Os personagens são “de fora”, e, isto foi proposital, para trazer algum humor e discutir sobre estereótipos. Em Belém tem muita gente que não conhece o Marajó, que nunca visitou uma comunidade tradicional para ouvir as suas perspectivas. O livro provoca um pouco isto.
Quanto à minha perspectiva, eu que nasci fora da região, mas convivo com sua realidade há 52 anos e vivo nela há 16 anos, ela é diferente. Cada um tem uma Amazônia dentro de si!
Você é paulistano. O que o levou à Amazônia e qual foi a sua impressão ao chegar lá criança, aos nove anos?
Apesar de nascer e viver na cidade de São Paulo, durante boa parte de minha vida frequentei a região. Acompanhei meu pai em suas atividades empresariais na pecuária, no Araguaia, e depois na colonização privada em Juruena e Matupá, no norte de Mato Grosso. No início, como uma grande aventura de descoberta, pescarias, viagens de conhecimento, percorrendo seus rios e estradas assim que abertos. Visitei grandes projetos, Carajás Jari, assentamentos quando nasciam etc. Trabalhei em assentamentos privados na região.
Com o artista plástico Frans Krajcberg [1921-2017], em 1984, a minha visão sobre a região sofreu a maior reviravolta de minha vida. Desde então, sou um militante em organizações da sociedade civil, inicialmente a Fundação SOS Mata Atlântica, depois o Instituto de Ecoturismo do Brasil e, nas duas últimas décadas, no Instituto Peabiru, com sede no Pará.
Aquele passeio noturno de canoa no Rio Tapirapé aos nove anos, em que o índio Paulo e eu, sozinhos, enfrentamos as águas turbulentas na escuridão íngreme, tornou-me um amazônida por opção…
E o que fez escolher essa região para morar e nela viver como um ativista?
Trabalhar com a questão amazônica de São Paulo fica bastante difícil, ainda que isto seja possível a alguns pesquisadores e consultores. Mas para quem decidiu estar próximo a seus principais públicos, povos e comunidades familiares, agricultores familiares, pequenas vilas e comunidades rurais em uma organização da sociedade civil, é preciso viver o dia a dia da região.

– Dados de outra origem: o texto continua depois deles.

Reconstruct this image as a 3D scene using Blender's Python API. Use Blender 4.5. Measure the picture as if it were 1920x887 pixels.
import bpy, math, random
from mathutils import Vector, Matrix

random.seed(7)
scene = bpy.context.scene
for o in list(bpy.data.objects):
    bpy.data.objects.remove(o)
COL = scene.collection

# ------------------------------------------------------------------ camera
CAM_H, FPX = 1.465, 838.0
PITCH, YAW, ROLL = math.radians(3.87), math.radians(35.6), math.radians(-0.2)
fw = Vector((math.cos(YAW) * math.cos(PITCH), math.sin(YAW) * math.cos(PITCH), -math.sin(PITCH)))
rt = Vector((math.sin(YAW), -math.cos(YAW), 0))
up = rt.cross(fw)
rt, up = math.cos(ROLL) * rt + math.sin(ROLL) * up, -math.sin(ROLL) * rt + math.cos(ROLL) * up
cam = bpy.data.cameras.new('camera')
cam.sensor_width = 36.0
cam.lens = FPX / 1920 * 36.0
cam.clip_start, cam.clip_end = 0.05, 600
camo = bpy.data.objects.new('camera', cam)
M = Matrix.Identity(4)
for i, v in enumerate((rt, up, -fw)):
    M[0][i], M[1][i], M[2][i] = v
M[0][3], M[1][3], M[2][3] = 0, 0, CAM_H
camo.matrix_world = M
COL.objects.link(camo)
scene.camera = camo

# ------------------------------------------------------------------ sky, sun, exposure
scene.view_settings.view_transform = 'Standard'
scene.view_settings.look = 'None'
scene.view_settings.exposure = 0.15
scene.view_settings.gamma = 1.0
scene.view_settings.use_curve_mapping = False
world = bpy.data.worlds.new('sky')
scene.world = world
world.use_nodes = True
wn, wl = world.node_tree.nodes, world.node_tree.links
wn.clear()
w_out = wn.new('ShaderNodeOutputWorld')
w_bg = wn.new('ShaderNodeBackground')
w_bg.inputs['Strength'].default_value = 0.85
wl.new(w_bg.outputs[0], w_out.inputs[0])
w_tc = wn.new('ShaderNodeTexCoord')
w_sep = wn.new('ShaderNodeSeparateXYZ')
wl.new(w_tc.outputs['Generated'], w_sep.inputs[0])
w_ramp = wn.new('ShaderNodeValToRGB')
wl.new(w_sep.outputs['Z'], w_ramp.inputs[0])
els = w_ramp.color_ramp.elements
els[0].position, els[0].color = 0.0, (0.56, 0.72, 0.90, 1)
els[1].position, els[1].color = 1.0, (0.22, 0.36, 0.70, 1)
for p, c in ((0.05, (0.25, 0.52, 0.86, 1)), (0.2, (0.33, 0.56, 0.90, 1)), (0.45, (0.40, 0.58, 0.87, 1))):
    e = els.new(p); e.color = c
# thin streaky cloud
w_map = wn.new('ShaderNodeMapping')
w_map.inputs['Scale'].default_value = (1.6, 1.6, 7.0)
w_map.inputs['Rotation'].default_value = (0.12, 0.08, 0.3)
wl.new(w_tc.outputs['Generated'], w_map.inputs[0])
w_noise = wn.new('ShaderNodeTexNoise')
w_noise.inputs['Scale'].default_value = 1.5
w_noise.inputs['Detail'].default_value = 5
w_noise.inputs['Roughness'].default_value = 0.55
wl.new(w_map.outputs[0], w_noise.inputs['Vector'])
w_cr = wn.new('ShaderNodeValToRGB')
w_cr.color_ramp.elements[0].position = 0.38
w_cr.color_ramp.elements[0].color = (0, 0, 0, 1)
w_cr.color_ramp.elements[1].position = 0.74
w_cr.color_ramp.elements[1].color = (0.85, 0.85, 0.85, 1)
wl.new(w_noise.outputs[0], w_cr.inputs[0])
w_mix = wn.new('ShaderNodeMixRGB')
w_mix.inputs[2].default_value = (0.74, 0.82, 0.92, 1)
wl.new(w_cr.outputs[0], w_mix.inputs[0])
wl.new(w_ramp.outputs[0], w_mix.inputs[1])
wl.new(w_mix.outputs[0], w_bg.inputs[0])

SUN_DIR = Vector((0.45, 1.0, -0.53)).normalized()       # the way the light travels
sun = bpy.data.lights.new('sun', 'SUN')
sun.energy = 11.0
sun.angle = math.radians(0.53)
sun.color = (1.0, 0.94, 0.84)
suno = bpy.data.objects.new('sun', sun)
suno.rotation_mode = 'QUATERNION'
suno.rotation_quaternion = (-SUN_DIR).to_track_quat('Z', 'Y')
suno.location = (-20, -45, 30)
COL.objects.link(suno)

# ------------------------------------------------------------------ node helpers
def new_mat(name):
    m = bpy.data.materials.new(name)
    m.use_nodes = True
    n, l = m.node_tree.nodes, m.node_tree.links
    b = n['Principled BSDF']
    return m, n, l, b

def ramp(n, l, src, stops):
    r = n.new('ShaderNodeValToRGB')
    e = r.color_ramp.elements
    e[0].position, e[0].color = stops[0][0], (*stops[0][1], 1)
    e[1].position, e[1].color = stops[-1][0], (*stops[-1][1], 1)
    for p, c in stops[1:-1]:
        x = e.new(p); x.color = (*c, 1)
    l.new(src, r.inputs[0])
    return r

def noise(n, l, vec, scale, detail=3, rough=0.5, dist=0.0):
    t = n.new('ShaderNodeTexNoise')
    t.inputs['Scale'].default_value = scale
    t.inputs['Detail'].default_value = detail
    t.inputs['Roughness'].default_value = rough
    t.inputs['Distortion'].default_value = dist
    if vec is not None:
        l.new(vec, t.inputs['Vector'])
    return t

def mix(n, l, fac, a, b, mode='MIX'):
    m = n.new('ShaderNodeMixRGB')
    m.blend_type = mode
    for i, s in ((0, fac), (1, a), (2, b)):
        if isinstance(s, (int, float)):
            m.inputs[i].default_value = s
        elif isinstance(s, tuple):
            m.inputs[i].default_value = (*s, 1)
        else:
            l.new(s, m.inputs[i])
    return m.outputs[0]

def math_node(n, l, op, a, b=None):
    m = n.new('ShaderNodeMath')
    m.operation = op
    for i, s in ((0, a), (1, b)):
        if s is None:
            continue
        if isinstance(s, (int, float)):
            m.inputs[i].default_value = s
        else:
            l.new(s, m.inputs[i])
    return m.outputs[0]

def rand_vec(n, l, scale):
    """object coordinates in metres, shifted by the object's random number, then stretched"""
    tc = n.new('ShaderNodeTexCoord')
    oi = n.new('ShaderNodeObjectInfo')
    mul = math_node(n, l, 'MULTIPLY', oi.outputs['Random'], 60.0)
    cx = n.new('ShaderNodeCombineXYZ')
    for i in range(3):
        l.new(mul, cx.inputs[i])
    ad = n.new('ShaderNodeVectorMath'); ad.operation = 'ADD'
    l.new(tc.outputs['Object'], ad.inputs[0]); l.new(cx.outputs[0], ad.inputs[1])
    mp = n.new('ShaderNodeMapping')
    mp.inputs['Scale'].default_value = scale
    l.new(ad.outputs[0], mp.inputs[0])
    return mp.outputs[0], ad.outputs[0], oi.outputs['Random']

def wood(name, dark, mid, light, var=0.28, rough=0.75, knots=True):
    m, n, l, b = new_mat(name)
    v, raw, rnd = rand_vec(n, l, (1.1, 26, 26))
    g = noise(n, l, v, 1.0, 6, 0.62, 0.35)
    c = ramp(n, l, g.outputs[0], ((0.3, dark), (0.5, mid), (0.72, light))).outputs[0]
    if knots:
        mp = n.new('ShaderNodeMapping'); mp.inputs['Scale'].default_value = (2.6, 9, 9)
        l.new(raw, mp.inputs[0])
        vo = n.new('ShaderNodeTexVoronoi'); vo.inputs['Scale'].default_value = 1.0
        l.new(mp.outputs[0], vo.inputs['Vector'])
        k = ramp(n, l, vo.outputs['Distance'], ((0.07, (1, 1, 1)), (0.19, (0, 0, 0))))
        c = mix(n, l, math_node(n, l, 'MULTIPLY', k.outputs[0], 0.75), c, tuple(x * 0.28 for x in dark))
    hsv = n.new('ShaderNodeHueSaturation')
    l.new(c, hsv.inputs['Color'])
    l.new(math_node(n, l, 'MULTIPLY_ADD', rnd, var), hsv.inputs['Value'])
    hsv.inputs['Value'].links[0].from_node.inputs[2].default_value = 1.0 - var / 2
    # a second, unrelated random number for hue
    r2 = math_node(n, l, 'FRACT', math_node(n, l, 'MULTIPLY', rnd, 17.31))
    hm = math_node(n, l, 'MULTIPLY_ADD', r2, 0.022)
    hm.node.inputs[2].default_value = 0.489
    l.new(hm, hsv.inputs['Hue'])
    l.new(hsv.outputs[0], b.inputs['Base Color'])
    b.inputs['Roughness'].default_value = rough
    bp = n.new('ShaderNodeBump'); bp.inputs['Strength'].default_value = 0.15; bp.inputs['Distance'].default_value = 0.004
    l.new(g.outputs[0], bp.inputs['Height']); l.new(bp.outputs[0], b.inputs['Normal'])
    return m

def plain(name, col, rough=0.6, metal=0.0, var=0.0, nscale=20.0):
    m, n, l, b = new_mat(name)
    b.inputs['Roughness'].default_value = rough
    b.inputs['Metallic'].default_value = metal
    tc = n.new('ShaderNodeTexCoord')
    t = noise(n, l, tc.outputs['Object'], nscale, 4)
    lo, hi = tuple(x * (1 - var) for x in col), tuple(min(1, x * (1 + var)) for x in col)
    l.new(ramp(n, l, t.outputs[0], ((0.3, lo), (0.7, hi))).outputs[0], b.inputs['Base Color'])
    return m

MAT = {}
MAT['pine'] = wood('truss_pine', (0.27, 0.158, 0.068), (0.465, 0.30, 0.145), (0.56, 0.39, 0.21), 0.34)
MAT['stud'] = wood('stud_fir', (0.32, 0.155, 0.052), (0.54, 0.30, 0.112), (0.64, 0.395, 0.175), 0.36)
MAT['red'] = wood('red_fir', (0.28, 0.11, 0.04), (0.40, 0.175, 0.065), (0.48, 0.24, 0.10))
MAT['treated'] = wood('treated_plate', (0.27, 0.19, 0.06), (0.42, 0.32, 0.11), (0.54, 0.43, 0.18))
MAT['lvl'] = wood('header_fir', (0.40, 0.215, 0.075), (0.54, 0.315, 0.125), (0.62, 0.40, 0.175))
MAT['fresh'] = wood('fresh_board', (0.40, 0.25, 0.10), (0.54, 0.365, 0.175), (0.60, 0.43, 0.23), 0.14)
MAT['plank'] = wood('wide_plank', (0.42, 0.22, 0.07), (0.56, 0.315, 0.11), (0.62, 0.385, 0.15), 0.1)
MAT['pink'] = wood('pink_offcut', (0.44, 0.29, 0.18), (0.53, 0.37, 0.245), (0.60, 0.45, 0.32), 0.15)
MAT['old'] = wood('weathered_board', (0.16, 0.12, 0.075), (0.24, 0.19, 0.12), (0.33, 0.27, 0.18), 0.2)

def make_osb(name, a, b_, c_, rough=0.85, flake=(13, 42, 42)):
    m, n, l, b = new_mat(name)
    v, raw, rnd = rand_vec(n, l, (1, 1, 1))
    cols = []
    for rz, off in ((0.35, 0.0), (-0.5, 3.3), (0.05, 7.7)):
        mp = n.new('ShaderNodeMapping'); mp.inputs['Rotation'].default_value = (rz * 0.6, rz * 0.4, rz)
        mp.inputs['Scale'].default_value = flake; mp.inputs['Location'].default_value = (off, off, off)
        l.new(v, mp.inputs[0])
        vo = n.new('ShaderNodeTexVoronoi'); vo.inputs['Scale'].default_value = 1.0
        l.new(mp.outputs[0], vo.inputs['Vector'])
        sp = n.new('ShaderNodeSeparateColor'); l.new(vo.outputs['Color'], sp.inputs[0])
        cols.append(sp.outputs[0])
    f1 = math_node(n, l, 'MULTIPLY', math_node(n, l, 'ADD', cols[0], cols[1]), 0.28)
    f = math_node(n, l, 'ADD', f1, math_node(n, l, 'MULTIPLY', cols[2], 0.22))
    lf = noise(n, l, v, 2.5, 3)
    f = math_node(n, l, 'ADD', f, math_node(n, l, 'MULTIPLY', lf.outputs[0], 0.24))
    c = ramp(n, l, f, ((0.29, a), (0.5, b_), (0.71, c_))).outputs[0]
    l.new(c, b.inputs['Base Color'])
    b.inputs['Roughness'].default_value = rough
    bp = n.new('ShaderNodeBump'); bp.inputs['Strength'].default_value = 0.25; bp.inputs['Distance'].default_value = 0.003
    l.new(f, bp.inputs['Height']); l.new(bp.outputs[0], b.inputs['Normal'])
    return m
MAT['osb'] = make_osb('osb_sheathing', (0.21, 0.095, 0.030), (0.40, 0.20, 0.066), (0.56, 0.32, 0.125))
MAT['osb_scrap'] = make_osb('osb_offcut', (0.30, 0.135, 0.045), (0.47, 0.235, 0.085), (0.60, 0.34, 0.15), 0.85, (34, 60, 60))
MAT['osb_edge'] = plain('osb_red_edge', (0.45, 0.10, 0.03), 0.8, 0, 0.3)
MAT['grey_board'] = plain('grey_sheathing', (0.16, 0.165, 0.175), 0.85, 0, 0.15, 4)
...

Assim, o Peabiru foi comigo para Belém em 2004, juntamente com a minha esposa, Fernanda Martins e meu enteado, Yuri Nagamine, e foi a mais acertada decisão de mudança de vida. No meu caso, escolhi esta maravilhosa cidade, que é Belém. E, diria que o Pará, um estado maior que muitas regiões do Brasil, maior que a Colômbia, tem desafios suficientes para muitas vidas.

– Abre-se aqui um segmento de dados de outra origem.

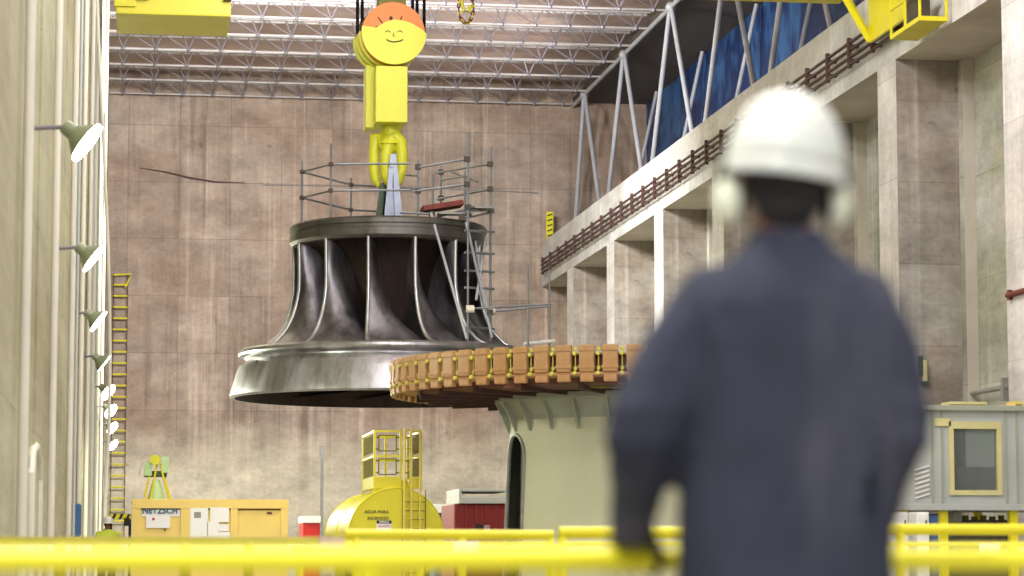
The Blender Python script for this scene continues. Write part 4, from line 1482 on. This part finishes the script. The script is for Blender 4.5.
bxp(953, 962, 512, 522, 46.3, 0.4).build('control_box', M['grey'], t)
t = thing('blue_bin', 'small dark blue bin below the cabin between white cabinets', 'bin', (W(934, 530, 44).x, 44, 0))
bxp(931, 938, 515, 535, 44.3, 0.35, 0).build('bin_body', M['bluepaint'], t)
bxp(930.5, 938.5, 513.5, 515.5, 44.28, 0.4).build('bin_lid', M['black'], t)

# wall lantern on column side, pipes at right
lx = W(925, 369, COLY[5] - 1.58)
t = thing('column_gauge', 'slim cream fixture on the column side beside the worker\'s shoulder', 'wall fixture', (lx.x, COLY[5] - 1.5, lx.z - 0.3))
MB().cyl((lx.x, lx.y, lx.z - 0.28), (lx.x, lx.y, lx.z + 0.2), 0.06, seg=12).build('tube', M['cabin_frame'], t, True)
MB().b(lx.x - 0.15, lx.x - 0.05, lx.y - 0.03, lx.y + 0.1, lx.z - 0.15, lx.z + 0.3).b(lx.x - 0.1, lx.x + 0.08, lx.y - 0.05, lx.y + 0.1, lx.z - 0.36, lx.z - 0.28).build('holder', M['dkgreen'], t)
t = thing('bracket_pipe', 'grey pipe on a bracket across the wall above the cabin', 'pipe', (19, 56, W(1000, 388, 56).z))
a, b = WX(979, 392, XW - 0.2), WX(1011, 388, XW - 0.25)
MB().cyl((XW - 0.2, 57.1, a.z), (XW - 0.2, 54.6, a.z), 0.06, seg=10).build('tube', M['grey'], t, True)
MB().b(XW - 0.3, XW, 54.7, 54.85, a.z - 0.3, a.z + 0.2).build('bracket', M['grey'], t)
q = WX(1016, 293, XR - 0.05)
o = MB().cyl((XR - 0.05, q.y - 1.0, q.z), (XR - 0.05, q.y + 0.5, q.z), 0.06, seg=10).box((XR - 0.03, q.y + 0.4, q.z), (0.1, 0.12, 0.2)).build('rusty_pipe', M['chain'], None, True)
tag(o, 'short rusty pipe on the column face at the right edge', 'pipe')

# ================================================================== GUARD RAILS (middle distance)
def guard(name, label, Y, xa, xb, ytop, posts, y2=None, r=0.04, ye=None, mat='rail_yellow', group=None):
    A_, B_ = W(xa, ytop, Y), W(xb, ye if ye else ytop, Y)
    t = thing(name, label, 'railing', ((A_.x + B_.x) / 2, Y, 0), group)
    MB().cyl(A_, B_, r, seg=12).build('top_rail', M[mat], t, True)
    if y2:
        a, b = W(xa, y2, Y), W(xb, y2, Y)
        MB().cyl(a, b, 0.014, seg=8).build('middle_rail', M[mat], t, True)
    MB().cyl((A_.x, Y, 0.55), (B_.x, Y, 0.55), 0.03, seg=8).build('lower_rail', M[mat], t, True)
    for px_ in posts:
        q = W(px_, ytop, Y)
        MB().cyl((q.x, Y, 0), (q.x, Y, q.z), 0.034, seg=10).cyl((q.x, Y, 0), (q.x, Y, 0.03), 0.08, seg=10).build('post', M[mat], t, True)
    return t


guard('guardrail', 'yellow guardrail below the raised cabin at the right', 19, 868, 1060, 529.5, (900, 1054), 543.5, 0.042)
guard('guardrail', 'yellow guardrail in front of the tank and skip', 20, 345, 553, 534, (356, 462, 550), 543, 0.038, ye=535)
guard('guardrail', 'short yellow guardrail stretch in front of the cream drum', 18, 559, 690, 532.5, (562, 688), 543, 0.042)
guard('guardrail', 'dim yellow guardrail far left in front of the container', 17, -30, 342, 540.5, (-20, 60, 186, 249, 340), None, 0.024, mat='dull_rail')
t = guard('guardrail', 'low yellow guardrail behind the front rail, carrying sign plates', 24, 290, 560, 548, (300, 420, 556), None, 0.03)

def plate(x0, x1, y0, y1, Y, mat, label):
    a, b = W(x0, y1, Y), W(x1, y0, Y)
    o = MB().b(a.x, b.x, Y, Y + 0.02, a.z, b.z, 0.003).build('sign_plate', M[mat], None)
    tag(o, label, 'sign plate', 'blank sign plates on the guardrails')
    return o
plate(319, 344, 537.5, 548, 16.93, 'mauve', 'mauve plate hung on the guardrail below the yellow tank')
plate(454, 478, 541, 553, 19.9, 'white', 'white plate hung on the guardrail below the wine red skip')
plate(980, 1000, 543, 553, 18.9, 'white', 'white plate hung on the guardrail below the cabin window')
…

A obra tem traços autobiográficos?
Havia escrito um primeiro livro sobre a Amazônia aos 24 anos, com suas 80 páginas. O segundo, uma expansão deste, aos 42, acho que bem conhecido, o Livro de Ouro da Amazônia, 450 páginas. E, assim que terminar nos próximos meses a biografia do Frans Krajcberg, que iniciei há 35 anos, vou preparar o novo livro-síntese sobre as problemáticas amazônicas.
Todos os livros são autobiográficos na medida que contam vivências indeléveis. Mas, o grande personagem nesta Viagem são os amazônidas, os artistas convidados, um tio e seus três sobrinhos, são apenas uma alegoria para tratar de algo muito sério – os jovens precisam tomar conta da Amazônia antes que os mais velhos a transformem em cinzas.